- _Written task_
Write out, word for word, only the data from its first line to the line containing "COL = scene.collection".

- _Collected material_
____

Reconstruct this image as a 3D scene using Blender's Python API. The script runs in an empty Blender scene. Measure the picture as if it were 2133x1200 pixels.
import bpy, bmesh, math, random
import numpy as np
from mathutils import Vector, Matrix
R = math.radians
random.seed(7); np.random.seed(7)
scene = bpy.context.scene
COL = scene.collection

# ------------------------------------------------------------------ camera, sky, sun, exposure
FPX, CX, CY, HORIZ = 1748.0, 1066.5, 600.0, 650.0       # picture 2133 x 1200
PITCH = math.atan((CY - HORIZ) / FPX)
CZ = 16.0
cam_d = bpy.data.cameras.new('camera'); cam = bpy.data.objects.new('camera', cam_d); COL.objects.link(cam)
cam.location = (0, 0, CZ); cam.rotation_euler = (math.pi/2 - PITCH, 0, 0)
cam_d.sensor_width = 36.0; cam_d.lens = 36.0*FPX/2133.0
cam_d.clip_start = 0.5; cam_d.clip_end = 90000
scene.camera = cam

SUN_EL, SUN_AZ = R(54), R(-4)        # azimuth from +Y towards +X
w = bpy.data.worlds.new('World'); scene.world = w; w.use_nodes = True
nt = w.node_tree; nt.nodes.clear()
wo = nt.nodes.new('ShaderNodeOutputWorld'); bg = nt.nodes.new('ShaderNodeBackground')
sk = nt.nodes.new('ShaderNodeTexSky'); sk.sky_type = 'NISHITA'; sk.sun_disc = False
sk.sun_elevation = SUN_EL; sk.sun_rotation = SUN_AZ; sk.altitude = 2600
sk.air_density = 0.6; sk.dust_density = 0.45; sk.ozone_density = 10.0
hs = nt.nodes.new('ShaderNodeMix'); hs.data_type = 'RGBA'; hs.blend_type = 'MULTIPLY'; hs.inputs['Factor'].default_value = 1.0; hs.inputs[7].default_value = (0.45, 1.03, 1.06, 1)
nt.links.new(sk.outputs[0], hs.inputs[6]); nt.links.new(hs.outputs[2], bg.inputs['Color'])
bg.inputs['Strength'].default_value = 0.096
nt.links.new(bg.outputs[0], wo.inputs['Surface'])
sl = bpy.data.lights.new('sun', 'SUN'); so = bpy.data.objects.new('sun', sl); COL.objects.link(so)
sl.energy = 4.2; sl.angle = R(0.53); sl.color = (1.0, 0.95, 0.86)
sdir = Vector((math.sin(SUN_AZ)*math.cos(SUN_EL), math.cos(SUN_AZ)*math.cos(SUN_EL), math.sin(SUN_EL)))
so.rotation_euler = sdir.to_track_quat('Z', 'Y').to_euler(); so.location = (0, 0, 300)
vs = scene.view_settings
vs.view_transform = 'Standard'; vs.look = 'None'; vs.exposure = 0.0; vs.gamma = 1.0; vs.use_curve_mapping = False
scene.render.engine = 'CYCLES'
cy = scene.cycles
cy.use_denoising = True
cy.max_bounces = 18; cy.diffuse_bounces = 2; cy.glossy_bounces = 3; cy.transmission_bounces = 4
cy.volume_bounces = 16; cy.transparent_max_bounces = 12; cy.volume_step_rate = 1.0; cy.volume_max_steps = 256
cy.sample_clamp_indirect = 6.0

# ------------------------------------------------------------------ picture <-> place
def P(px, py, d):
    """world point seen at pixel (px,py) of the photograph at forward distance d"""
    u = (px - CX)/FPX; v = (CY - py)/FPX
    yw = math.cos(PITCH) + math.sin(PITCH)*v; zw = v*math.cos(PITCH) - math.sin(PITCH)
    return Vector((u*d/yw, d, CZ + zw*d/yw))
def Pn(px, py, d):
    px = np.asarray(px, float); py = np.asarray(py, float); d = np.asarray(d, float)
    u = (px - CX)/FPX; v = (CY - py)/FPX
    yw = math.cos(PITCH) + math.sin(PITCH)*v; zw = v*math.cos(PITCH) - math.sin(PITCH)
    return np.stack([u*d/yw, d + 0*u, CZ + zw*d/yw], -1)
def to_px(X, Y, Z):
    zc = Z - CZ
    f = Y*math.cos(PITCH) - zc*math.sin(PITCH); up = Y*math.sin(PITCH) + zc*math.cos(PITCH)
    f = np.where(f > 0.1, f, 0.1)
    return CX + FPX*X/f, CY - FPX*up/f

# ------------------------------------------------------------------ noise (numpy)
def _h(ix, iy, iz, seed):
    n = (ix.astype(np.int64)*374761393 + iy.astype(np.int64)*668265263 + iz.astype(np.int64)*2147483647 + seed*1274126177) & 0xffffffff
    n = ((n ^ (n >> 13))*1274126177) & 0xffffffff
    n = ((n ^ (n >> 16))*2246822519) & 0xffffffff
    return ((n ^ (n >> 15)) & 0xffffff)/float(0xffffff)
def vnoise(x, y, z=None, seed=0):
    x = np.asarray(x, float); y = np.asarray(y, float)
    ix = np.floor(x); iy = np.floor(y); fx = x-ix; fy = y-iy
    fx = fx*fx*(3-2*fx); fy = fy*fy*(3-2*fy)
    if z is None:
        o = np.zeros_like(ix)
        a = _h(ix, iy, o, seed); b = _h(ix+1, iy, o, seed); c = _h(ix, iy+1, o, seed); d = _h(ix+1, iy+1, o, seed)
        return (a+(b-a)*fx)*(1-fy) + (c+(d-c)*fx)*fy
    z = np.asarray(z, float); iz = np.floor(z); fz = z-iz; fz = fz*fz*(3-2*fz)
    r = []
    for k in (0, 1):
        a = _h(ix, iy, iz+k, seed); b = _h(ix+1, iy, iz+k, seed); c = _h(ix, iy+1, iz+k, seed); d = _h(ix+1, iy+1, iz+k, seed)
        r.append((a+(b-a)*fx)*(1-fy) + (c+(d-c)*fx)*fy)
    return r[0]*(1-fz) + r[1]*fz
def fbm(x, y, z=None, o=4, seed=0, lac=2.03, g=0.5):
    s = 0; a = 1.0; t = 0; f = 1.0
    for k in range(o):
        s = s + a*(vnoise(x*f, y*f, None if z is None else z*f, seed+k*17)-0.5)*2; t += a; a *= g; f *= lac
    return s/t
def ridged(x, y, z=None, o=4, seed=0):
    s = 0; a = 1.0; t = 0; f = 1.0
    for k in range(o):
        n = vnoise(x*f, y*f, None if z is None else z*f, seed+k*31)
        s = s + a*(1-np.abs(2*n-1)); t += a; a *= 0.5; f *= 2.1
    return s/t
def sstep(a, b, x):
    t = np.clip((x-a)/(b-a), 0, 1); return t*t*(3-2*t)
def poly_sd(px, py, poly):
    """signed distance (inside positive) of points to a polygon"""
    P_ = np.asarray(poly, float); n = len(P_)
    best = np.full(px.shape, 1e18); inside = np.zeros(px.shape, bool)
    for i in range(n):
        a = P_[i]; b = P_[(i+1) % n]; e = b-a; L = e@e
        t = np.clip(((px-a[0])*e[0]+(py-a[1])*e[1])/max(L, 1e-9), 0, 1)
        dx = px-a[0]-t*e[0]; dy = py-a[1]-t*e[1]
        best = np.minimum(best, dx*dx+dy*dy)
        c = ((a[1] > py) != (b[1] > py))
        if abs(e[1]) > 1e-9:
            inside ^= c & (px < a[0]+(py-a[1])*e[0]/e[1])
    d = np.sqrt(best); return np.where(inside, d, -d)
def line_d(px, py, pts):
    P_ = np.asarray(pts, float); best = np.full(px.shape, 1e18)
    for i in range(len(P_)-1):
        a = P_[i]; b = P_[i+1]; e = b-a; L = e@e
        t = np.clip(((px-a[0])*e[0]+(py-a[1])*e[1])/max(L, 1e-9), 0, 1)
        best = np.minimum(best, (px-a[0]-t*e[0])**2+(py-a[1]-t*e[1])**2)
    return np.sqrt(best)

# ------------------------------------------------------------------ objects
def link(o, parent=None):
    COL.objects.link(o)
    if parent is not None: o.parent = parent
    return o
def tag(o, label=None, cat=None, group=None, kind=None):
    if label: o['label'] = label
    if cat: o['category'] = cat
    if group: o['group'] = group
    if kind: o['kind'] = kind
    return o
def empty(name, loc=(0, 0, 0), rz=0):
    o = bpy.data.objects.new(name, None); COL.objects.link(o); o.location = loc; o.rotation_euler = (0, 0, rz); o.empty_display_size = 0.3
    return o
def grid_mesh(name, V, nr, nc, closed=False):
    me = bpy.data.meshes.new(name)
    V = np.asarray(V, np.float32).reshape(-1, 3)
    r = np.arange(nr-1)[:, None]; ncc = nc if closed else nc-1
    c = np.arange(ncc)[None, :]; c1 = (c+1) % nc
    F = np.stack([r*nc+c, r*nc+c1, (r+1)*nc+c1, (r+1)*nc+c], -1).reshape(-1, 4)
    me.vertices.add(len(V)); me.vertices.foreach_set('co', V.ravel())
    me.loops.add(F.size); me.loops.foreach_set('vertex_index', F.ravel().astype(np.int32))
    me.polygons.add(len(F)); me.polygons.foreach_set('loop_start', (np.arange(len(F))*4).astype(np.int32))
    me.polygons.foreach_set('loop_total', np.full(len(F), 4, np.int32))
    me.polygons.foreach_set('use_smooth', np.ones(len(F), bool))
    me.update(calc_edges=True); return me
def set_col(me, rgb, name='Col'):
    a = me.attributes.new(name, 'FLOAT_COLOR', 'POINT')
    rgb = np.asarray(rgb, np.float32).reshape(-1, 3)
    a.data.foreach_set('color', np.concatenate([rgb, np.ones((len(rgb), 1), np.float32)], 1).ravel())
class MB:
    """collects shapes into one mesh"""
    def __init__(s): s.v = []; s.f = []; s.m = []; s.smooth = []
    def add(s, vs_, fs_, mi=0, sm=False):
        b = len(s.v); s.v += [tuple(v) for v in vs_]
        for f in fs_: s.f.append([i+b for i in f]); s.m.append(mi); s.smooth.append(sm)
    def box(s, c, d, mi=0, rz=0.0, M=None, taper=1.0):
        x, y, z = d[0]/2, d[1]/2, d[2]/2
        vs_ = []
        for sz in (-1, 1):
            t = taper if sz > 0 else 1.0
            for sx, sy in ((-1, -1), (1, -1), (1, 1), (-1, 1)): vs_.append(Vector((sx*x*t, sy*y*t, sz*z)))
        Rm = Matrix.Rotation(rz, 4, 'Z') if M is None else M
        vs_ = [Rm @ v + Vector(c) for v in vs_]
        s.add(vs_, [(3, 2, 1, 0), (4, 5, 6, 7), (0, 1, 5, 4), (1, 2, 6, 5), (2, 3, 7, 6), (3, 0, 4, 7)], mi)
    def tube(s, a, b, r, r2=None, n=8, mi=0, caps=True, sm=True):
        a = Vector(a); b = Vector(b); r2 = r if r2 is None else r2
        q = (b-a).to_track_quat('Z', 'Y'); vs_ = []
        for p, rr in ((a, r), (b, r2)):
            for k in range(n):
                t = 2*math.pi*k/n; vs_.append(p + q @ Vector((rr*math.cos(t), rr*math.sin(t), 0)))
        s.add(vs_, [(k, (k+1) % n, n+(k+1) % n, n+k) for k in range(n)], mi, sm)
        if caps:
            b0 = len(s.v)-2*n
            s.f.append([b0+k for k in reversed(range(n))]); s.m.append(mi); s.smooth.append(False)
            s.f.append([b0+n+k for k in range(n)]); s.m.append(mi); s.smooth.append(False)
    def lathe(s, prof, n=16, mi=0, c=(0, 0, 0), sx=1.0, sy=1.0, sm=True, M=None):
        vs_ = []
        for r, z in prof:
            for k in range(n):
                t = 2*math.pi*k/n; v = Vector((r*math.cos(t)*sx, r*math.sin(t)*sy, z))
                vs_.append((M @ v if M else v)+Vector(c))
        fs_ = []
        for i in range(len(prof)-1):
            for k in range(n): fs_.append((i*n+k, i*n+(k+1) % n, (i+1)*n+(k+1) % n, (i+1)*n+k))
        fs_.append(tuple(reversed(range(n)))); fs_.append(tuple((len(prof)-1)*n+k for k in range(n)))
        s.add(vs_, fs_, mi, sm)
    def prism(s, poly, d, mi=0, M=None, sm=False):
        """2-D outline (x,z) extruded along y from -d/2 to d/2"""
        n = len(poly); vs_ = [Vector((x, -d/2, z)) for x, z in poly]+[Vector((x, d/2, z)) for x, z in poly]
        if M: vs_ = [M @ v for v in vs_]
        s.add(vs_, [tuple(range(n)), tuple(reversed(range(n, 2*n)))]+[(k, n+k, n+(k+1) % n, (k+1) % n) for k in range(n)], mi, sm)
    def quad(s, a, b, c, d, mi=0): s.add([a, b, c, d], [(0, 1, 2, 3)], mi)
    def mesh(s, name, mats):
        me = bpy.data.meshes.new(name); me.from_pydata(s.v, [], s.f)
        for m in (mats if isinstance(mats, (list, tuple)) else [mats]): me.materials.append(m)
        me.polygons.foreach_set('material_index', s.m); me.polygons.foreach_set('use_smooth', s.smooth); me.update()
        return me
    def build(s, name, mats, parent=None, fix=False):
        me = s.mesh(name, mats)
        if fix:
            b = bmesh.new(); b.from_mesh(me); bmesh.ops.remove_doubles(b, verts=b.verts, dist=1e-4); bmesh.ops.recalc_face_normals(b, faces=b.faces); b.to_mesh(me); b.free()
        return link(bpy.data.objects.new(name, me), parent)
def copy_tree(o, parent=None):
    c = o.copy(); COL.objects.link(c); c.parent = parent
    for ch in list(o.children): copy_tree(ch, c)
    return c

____

- _Task response_
Reconstruct this image as a 3D scene using Blender's Python API. The script runs in an empty Blender scene. Measure the picture as if it were 2133x1200 pixels.
import bpy, bmesh, math, random
import numpy as np
from mathutils import Vector, Matrix
R = math.radians
random.seed(7); np.random.seed(7)
scene = bpy.context.scene
COL = scene.collection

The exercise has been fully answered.